Description of the task » Write the data out again, exactly as given.

Supplied material »
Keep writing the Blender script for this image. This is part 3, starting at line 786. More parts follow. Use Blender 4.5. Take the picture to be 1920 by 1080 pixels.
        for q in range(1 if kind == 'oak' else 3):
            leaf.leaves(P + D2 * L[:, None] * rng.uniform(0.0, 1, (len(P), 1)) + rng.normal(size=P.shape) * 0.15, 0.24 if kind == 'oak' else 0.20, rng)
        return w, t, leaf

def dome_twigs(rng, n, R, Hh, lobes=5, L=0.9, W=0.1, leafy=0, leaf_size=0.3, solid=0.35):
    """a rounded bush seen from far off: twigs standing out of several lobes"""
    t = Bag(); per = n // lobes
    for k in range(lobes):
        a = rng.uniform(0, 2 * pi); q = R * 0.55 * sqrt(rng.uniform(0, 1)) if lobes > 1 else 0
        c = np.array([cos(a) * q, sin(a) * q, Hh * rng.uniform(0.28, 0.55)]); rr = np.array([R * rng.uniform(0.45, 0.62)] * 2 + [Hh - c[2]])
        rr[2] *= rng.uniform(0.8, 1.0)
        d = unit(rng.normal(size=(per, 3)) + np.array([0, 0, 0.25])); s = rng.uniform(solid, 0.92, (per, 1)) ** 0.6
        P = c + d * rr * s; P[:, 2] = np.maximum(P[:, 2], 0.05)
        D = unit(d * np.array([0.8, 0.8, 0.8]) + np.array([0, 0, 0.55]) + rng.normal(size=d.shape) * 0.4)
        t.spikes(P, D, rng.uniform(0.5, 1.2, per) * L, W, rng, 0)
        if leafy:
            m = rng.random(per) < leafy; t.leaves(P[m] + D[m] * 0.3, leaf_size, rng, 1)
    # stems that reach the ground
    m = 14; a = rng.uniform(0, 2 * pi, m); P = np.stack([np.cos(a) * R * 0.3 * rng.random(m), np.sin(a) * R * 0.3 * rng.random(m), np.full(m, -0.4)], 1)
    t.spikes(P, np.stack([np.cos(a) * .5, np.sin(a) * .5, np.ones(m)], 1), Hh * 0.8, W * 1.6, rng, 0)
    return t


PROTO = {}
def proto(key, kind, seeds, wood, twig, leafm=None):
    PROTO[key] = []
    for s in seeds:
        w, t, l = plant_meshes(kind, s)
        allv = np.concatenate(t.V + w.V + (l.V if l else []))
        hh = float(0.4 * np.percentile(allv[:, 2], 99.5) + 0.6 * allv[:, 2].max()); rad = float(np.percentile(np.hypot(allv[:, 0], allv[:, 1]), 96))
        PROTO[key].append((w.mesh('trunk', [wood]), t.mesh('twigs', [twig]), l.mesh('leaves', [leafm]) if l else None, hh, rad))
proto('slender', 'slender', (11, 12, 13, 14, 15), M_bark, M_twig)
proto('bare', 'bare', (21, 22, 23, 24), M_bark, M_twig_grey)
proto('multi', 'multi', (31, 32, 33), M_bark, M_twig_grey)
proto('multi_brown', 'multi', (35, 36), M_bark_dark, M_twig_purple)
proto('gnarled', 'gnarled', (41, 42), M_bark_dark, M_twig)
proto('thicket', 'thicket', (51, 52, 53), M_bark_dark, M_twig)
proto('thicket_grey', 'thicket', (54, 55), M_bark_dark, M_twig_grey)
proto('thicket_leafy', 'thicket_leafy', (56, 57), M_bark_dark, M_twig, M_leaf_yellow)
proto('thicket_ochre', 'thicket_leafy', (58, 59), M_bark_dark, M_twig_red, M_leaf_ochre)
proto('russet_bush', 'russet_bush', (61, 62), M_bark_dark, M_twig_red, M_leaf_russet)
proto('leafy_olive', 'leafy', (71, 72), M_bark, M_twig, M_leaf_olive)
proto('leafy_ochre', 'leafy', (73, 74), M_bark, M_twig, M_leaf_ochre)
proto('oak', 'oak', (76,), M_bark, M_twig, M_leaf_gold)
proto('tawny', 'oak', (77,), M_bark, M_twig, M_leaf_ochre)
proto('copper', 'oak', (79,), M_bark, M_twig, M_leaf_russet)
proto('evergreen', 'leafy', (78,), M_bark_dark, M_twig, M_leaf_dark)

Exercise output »
Keep writing the Blender script for this image. This is part 3, starting at line 786. More parts follow. Use Blender 4.5. Take the picture to be 1920 by 1080 pixels.
        for q in range(1 if kind == 'oak' else 3):
            leaf.leaves(P + D2 * L[:, None] * rng.uniform(0.0, 1, (len(P), 1)) + rng.normal(size=P.shape) * 0.15, 0.24 if kind == 'oak' else 0.20, rng)
        return w, t, leaf

def dome_twigs(rng, n, R, Hh, lobes=5, L=0.9, W=0.1, leafy=0, leaf_size=0.3, solid=0.35):
    """a rounded bush seen from far off: twigs standing out of several lobes"""
    t = Bag(); per = n // lobes
    for k in range(lobes):
        a = rng.uniform(0, 2 * pi); q = R * 0.55 * sqrt(rng.uniform(0, 1)) if lobes > 1 else 0
        c = np.array([cos(a) * q, sin(a) * q, Hh * rng.uniform(0.28, 0.55)]); rr = np.array([R * rng.uniform(0.45, 0.62)] * 2 + [Hh - c[2]])
        rr[2] *= rng.uniform(0.8, 1.0)
        d = unit(rng.normal(size=(per, 3)) + np.array([0, 0, 0.25])); s = rng.uniform(solid, 0.92, (per, 1)) ** 0.6
        P = c + d * rr * s; P[:, 2] = np.maximum(P[:, 2], 0.05)
        D = unit(d * np.array([0.8, 0.8, 0.8]) + np.array([0, 0, 0.55]) + rng.normal(size=d.shape) * 0.4)
        t.spikes(P, D, rng.uniform(0.5, 1.2, per) * L, W, rng, 0)
        if leafy:
            m = rng.random(per) < leafy; t.leaves(P[m] + D[m] * 0.3, leaf_size, rng, 1)
    # stems that reach the ground
    m = 14; a = rng.uniform(0, 2 * pi, m); P = np.stack([np.cos(a) * R * 0.3 * rng.random(m), np.sin(a) * R * 0.3 * rng.random(m), np.full(m, -0.4)], 1)
    t.spikes(P, np.stack([np.cos(a) * .5, np.sin(a) * .5, np.ones(m)], 1), Hh * 0.8, W * 1.6, rng, 0)
    return t


PROTO = {}
def proto(key, kind, seeds, wood, twig, leafm=None):
    PROTO[key] = []
    for s in seeds:
        w, t, l = plant_meshes(kind, s)
        allv = np.concatenate(t.V + w.V + (l.V if l else []))
        hh = float(0.4 * np.percentile(allv[:, 2], 99.5) + 0.6 * allv[:, 2].max()); rad = float(np.percentile(np.hypot(allv[:, 0], allv[:, 1]), 96))
        PROTO[key].append((w.mesh('trunk', [wood]), t.mesh('twigs', [twig]), l.mesh('leaves', [leafm]) if l else None, hh, rad))
proto('slender', 'slender', (11, 12, 13, 14, 15), M_bark, M_twig)
proto('bare', 'bare', (21, 22, 23, 24), M_bark, M_twig_grey)
proto('multi', 'multi', (31, 32, 33), M_bark, M_twig_grey)
proto('multi_brown', 'multi', (35, 36), M_bark_dark, M_twig_purple)
proto('gnarled', 'gnarled', (41, 42), M_bark_dark, M_twig)
proto('thicket', 'thicket', (51, 52, 53), M_bark_dark, M_twig)
proto('thicket_grey', 'thicket', (54, 55), M_bark_dark, M_twig_grey)
proto('thicket_leafy', 'thicket_leafy', (56, 57), M_bark_dark, M_twig, M_leaf_yellow)
proto('thicket_ochre', 'thicket_leafy', (58, 59), M_bark_dark, M_twig_red, M_leaf_ochre)
proto('russet_bush', 'russet_bush', (61, 62), M_bark_dark, M_twig_red, M_leaf_russet)
proto('leafy_olive', 'leafy', (71, 72), M_bark, M_twig, M_leaf_olive)
proto('leafy_ochre', 'leafy', (73, 74), M_bark, M_twig, M_leaf_ochre)
proto('oak', 'oak', (76,), M_bark, M_twig, M_leaf_gold)
proto('tawny', 'oak', (77,), M_bark, M_twig, M_leaf_ochre)
proto('copper', 'oak', (79,), M_bark, M_twig, M_leaf_russet)
proto('evergreen', 'leafy', (78,), M_bark_dark, M_twig, M_leaf_dark)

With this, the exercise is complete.